Aim: Copy out exactly the lines from the start of the data to the line containing "struct(edge.build('trim_1', M['steel']), 'thin". Include both.

....

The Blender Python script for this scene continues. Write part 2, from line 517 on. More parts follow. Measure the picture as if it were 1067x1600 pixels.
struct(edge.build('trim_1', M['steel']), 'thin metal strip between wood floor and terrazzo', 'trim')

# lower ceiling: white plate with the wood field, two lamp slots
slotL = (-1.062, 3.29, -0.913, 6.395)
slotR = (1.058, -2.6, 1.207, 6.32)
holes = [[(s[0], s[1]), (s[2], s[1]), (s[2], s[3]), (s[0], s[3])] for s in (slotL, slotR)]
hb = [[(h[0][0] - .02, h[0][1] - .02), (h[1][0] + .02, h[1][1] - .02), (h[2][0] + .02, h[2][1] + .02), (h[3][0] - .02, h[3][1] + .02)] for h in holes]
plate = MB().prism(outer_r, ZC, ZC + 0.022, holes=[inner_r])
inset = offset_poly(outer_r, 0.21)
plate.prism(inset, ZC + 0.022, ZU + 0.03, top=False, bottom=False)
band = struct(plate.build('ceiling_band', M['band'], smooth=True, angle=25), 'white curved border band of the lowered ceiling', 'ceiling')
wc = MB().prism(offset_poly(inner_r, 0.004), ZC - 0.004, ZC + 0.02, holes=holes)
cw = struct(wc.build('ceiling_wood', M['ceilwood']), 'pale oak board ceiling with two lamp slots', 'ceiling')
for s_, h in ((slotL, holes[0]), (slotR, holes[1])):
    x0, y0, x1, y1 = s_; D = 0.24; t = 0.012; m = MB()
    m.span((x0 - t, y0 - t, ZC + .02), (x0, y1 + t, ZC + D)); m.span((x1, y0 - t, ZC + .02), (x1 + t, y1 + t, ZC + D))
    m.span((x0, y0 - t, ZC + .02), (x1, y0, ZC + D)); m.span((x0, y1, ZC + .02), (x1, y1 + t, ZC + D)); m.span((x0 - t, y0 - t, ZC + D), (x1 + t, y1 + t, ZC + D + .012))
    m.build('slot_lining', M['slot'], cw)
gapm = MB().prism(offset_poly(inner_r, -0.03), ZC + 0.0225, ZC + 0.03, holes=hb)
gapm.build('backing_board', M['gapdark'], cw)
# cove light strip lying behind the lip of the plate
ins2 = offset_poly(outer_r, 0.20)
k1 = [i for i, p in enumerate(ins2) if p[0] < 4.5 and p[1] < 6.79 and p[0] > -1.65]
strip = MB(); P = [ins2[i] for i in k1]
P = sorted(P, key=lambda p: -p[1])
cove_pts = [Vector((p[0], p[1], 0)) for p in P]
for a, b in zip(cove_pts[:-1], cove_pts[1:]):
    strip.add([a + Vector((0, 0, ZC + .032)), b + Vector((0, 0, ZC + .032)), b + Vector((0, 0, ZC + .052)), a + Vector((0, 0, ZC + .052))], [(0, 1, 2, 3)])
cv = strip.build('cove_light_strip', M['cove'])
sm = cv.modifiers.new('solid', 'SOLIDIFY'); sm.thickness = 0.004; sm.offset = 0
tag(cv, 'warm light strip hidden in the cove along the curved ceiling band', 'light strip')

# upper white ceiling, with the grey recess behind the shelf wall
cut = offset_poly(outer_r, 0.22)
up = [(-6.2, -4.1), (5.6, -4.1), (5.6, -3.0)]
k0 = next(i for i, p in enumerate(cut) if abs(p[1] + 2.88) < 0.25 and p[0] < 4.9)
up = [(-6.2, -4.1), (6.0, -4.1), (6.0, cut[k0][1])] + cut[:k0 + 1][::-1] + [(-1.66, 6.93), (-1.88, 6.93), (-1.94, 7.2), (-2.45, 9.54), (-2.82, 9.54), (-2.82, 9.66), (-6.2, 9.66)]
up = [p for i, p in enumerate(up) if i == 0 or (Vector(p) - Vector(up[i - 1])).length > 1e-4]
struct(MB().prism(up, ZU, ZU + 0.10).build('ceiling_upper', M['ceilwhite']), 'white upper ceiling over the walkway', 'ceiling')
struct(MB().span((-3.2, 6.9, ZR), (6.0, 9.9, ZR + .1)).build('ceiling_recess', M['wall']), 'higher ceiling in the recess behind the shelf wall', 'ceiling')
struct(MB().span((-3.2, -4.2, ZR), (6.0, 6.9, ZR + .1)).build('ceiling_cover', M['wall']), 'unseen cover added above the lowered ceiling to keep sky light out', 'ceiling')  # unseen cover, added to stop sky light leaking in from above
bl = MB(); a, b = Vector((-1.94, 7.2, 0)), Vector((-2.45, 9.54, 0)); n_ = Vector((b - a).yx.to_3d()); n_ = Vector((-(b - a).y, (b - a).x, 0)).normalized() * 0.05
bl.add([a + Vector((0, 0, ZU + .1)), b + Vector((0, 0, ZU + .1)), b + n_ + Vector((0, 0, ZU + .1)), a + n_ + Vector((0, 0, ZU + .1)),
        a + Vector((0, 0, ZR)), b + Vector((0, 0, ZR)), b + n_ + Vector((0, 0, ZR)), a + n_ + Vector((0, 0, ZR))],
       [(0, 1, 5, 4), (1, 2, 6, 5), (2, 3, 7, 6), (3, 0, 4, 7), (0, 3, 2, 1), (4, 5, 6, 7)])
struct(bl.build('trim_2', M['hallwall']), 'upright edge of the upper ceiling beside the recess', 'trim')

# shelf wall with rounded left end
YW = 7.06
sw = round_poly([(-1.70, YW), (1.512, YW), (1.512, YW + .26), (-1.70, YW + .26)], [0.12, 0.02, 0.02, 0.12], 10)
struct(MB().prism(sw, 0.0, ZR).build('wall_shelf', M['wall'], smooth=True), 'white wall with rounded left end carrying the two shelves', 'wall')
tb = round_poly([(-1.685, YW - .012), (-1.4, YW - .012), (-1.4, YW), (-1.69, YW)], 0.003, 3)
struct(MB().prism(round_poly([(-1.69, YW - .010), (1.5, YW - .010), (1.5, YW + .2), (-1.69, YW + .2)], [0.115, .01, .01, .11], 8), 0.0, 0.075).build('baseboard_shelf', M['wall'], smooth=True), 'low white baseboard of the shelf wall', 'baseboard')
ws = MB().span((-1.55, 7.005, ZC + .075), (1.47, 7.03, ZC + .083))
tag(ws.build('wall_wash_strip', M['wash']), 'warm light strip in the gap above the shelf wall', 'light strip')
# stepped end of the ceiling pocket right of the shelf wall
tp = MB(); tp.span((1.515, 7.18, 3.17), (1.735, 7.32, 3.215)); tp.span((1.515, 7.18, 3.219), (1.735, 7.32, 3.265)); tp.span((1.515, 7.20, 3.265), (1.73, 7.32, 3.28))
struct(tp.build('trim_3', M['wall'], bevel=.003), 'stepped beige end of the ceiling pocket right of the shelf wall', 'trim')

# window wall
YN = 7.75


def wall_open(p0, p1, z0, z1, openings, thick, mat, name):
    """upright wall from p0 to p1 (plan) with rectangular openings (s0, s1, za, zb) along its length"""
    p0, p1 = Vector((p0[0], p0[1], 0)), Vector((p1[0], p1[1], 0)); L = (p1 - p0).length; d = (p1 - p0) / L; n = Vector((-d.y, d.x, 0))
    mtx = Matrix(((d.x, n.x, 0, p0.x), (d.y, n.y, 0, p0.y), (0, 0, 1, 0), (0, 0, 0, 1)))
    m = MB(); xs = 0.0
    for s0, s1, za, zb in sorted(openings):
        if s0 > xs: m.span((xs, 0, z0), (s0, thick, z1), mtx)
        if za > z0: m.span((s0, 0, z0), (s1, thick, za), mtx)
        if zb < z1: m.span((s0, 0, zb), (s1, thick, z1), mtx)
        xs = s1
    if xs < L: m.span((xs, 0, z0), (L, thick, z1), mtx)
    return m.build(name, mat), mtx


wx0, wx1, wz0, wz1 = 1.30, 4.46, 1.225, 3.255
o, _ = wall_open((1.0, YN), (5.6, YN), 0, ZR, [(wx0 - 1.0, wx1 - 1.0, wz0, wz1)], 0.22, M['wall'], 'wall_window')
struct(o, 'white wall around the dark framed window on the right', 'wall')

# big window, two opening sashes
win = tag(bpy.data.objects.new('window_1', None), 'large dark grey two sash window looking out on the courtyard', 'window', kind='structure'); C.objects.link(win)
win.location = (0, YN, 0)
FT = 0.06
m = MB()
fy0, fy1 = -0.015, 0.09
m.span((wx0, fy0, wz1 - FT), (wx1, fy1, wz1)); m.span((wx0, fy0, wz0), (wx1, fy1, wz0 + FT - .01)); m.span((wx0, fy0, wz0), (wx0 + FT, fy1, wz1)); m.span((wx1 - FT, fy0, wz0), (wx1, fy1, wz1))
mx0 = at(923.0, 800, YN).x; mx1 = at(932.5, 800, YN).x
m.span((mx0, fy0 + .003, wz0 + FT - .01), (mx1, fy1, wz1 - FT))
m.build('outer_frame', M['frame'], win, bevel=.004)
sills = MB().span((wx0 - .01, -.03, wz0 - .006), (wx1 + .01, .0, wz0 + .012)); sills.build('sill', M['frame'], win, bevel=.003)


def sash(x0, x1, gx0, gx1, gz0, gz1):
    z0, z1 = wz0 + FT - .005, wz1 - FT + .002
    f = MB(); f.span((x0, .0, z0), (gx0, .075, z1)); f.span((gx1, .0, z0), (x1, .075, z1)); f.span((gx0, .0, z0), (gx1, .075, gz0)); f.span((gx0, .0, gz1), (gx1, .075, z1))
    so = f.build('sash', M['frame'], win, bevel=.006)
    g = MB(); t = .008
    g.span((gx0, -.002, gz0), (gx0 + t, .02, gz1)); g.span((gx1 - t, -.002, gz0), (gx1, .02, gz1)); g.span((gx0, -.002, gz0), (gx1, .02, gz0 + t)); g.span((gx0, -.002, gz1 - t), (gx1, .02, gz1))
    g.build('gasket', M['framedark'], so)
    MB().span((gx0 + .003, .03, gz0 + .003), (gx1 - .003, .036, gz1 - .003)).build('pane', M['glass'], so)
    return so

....

The answer:
The Blender Python script for this scene continues. Write part 2, from line 517 on. More parts follow. Measure the picture as if it were 1067x1600 pixels.
struct(edge.build('trim_1', M['steel']), 'thin metal strip between wood floor and terrazzo', 'trim')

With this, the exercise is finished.